Et pourtant ! Prenons le cas d’Imsouane, par exemple, et regardons la situation avec les yeux du Guercifi. Il y a déjà plusieurs décennies, des gens, surtout étrangers, ont été pris de passion pour ce site et les possibilités de surf qu’il offrait. Ils se sont donc pointés avec leurs planches et ont pratiqué leur sport sans plus de formalités.
Les gens du coin se sont dit qu’il devait être possible de les aider à se nourrir et à se loger et, sans demander l’autorisation à personne, se sont organisés pour fournir ces services. Tout ce beau monde, à force de vivre ensemble, a fini par créer un écosystème cohérent, c’est-à-dire que les surfeurs trouvent sur place ce qu’ils cherchent : un accueil personnalisé, un peu roots, des plats faits maison, et la coolitude générale que les Marocains savent montrer quand ils reçoivent chez eux.
“La campagne de démolition de constructions illégales devrait plonger le Boualem dans la félicité. Et pourtant, les gens d’Imsouane avaient inventé une marque, ils ont développé seuls leur produit, ils ont créé de la valeur. Ils ont proposé, certes dans l’anarchie, quelque chose que jamais l’État n’a pu imaginer”
Jusqu’ici, il faut le préciser, l’Etat n’a pas vraiment joué de rôle dans cette affaire, comme dans le reste des sites qui concernent les sports de glisse, mais, hamdoullah, ça a quand même marché. Tout s’est joué entre les populations locales et les pratiquants, qui ont fini par faire du Maroc et de ses plages des destinations un peu sauvages, peut-être chaotiques, mais disposant d’un véritable cachet, très loin de ce que proposent les géants du tourisme. Ce que Zakaria Boualem essaie de dire, c’est que les gens d’Imsouane ont inventé une marque, pour parler comme les capitalistes, ils ont développé seuls leur produit, ils ont créé de la valeur. Ils ont proposé, certes dans l’anarchie, quelque chose que jamais l’État n’a pu imaginer.
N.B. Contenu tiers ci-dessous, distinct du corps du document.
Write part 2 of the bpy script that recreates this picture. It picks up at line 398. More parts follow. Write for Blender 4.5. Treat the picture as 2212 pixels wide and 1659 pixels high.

D’où la question : aurait-il été possible de basculer dans la légalité sans tout détruire ? Aurait-il été possible de capitaliser sur ce qui a été fait, et qui est connu au-delà de nos frontières ? Est-il possible d’éviter de nous imposer un nouveau bloc de béton hôtelier sans aucun cachet local, méprisant les joies de la glisse et proposant des prix que ni le Boualem, ni les surfeurs, ni les gens du coin ne peuvent se permettre ? La réponse à toutes les questions précédentes est sans doute oui, il aurait été possible de structurer l’activité sans la détruire, conserver les acquis et respecter le passé, mais à une seule condition : il aurait fallu que notre administration fasse preuve d’un peu de subtilité. Donc, non, en fait, et merci.